So often we get dreaming on new toys and tools for our church. I’m guilty too — I can dream up crazy ideas with the best of them. It’s so easy to sit in a room with other creative people, and build crazy systems, marketing channels, and geek tools. Maybe a microsite, how about a Facebook fan page for this, Foursquare for the church, or maybe its yet another Twitter account for a specific ministry.
If you are like me, creating these marketing/communication tools is the easy part. Maintenance and upkeep are the hard work I tend to avoid. So how often do we sit back, zoom out, and truly analyze these creative ideas, and measure their impact?
What should you evaluate?
First, lets take an inventory of the following 5 places.
the church website
How many pages do you have? How deep are some of them buried? Look at your google analytics (You do have some sort of tracking on the site right?). How many hits does the children’s ministry get per month? Now what about the news and events pages?
Looking at the reports on traffic is one key metric to evaluate a page.

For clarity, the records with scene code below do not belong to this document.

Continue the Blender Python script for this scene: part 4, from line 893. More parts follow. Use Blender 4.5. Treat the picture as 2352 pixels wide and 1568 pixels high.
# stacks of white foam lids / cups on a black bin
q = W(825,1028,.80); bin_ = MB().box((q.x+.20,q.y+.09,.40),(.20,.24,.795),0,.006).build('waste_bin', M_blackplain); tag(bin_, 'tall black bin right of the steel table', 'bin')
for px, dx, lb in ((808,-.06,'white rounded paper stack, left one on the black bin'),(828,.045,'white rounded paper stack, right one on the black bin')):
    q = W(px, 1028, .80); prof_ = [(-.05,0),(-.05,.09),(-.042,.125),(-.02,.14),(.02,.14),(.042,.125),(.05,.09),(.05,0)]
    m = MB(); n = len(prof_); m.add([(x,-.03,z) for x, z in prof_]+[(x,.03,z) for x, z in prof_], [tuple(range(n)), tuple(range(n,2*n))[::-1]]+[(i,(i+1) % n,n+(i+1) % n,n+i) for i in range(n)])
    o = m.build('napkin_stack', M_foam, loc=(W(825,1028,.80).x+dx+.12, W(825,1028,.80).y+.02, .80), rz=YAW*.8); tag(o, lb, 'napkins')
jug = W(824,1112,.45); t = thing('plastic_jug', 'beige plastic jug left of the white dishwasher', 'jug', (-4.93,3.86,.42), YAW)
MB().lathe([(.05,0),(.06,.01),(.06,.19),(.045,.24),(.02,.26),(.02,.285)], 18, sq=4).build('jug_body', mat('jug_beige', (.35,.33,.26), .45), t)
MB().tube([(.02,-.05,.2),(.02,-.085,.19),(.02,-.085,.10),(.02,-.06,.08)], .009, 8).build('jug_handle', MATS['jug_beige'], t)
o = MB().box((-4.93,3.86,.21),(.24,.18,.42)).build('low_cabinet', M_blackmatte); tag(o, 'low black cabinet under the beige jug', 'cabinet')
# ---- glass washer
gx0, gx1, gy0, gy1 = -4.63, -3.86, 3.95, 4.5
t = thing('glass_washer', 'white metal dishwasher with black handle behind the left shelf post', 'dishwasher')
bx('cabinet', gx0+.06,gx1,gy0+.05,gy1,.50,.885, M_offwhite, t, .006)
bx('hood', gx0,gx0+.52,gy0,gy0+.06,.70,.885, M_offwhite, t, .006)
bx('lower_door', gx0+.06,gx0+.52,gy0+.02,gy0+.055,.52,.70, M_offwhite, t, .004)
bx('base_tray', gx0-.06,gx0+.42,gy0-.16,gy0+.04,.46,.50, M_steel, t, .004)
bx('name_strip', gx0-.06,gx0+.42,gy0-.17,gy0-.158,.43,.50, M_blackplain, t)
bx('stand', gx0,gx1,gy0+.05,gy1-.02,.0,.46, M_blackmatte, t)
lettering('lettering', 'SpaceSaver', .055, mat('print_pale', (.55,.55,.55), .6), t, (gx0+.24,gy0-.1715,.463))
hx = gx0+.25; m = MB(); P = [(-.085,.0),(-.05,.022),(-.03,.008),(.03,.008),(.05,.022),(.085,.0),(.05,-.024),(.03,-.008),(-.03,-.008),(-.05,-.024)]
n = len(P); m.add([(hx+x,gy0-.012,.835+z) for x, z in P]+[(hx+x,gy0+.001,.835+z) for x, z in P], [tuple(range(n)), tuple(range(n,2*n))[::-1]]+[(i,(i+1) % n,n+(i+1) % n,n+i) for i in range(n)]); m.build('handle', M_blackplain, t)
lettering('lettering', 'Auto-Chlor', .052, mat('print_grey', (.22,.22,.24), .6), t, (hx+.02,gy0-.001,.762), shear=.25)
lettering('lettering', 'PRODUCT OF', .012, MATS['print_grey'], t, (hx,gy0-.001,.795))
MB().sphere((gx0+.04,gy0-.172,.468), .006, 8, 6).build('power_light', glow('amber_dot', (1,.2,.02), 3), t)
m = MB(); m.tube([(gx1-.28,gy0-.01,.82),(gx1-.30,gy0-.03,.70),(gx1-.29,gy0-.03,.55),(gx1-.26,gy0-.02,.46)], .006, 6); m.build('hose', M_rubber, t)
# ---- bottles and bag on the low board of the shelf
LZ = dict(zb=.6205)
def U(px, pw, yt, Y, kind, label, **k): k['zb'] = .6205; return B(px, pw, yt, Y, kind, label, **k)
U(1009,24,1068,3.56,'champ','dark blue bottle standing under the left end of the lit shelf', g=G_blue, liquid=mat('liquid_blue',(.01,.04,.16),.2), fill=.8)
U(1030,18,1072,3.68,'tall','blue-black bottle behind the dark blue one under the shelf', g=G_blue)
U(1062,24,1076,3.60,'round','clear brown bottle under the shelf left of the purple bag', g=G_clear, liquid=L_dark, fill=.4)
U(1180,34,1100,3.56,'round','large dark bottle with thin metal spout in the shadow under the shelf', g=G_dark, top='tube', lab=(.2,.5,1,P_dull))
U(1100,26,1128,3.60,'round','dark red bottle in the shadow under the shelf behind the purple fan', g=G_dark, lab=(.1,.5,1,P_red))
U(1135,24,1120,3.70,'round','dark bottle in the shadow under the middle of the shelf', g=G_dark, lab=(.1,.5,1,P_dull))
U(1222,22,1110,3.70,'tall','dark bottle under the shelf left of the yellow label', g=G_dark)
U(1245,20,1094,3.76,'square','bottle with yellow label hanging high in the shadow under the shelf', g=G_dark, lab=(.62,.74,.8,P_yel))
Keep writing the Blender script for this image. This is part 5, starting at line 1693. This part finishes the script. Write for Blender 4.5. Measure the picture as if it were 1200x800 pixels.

Sure traffic getting to the page is one part, but is the page doing its job can be another. Ask around, do others feel value from the staff bio pages, or are they just outdated blobs of content no one really reads?
By keeping your web content focused on your goals (you have goals right?), you can easily yank dead content, and help your users find what they are truly looking for. Quality over quantity.
I recommend a monthly or at least a quarterly review of all web content. Who owns what content, is there old dated content up? Is there anything new you need to add to the events/news pages, etc.
facebook fan pages & groups
This is fuzzy. Sure Facebook puts out a weekly insights report, that clarifies page views, new fans and interactions. Why you built the page/group could impact how you interpret the report. If you have a fan page for a specific outreach event, maybe page views is all you care about. But say its a page dedicated to small groups. Interactions and fans could be the key metric to gauge effectiveness.
Looking at this report, and creating an action plan for increasing your goals could be all that is needed. I suggest setting goals regardless of your plan. Re-evaluate these goals often. Missing your goals by a long shot? Maybe its time to slash the page, or start over with tactics and a fresh set of goals; or slash the account completely.
twitter accounts
How many Twitter accounts does your church have? Are they needed, and are they being used effectively? Having one for each ministry may be the top priority for the staff controlling them, but for the attenders, you could be segmenting your message to deeply. Having one central account to promote all ministries, events, and info could be the best bet.
Unless each Twitter account has a specific goal, and manager of that account, it may be time to reassess the need for that account.
micro sites for events
I think micro sites for big events are great. Easter, Christmas, maybe one other in the year. But having a micro site for every little thing can dilute their effectiveness. They can distract from the core mission of the main website. Look at your last event micro site. How many visitors did it receive over its life? How did people find the site?
The visitor path is key here. If they came from the main site, that could mean they are likely already in the fold of the church, and came for more info. But if they came directly or from an advertising source, they could be a newcomer, and your advertising worked. Which is the bigger number, and how did this align with your goals? If it’s mainly traffic from the church main site, you may have missed the boat on marketing, or maybe there just wasnt a big interest from the community.
Regardless, you need to soak this information up, and think hard about your next microsite. How can you improve, or is a micro site even needed? How can you best leverage the church main site for the same thing?
the church/pastors blog
This is an easy one. I find most pastors fall into one of two categories. They blog often, or they say they will, but quickly stop. Is your pastor the latter? Either can the blog or find a way to help. I know a few pastors with this issue, and the solution was to have staff blog for them. The pastors put out great ideas, and often generate a newsletter or sermon notes. So it’s easy to post up this content on their behalf.
So your pastor blogs often. How often, and how well? Sometimes it’s too often. Blogging every day can be too much for the average church. Find a way to outline upcoming topics, and schedule them out. Again, using your goals, look at the traffic and analytics, and figure out which articles get hit the most. Which have the most comments? See any patterns worth repeating?
The pastor who blogs too much information? This is a dangerous blog for the church. Too often I see a pastors blog that is way too personal. This needs to be changed ASAP. This can be a slippery slope if there is ever a controversial topic where the church body and the pastor may disagree.
For all of your projects, marketing, advertising, and tools…
Having a Facebook account because everyone else does is a terrible and dangerous mindset. It’s better to ask “Was the effort (or often cost) worth it?” Did attendance for that event really increase because you built a microsite for it? Are those Twitter users really listening to the updates you are sending? So many things to evaluate. Maybe its time to freshen up the content and promote it more. Or maybe its time to slash it, and focus our attention to more effective strategies.
At the end of the day, anything you do for marketing and promotion, have a plan. Pick your strategy and tools according to the plan, and outline how will you measure success a head of time. If you document these notes from the conception, you’ll see the flaws in half-baked ideas early on, and be able to navigate the right course around them as you progress forward.






Just started the project of revamping & streamlining how we do online ministry at our church. Incredibly timely post, thanks!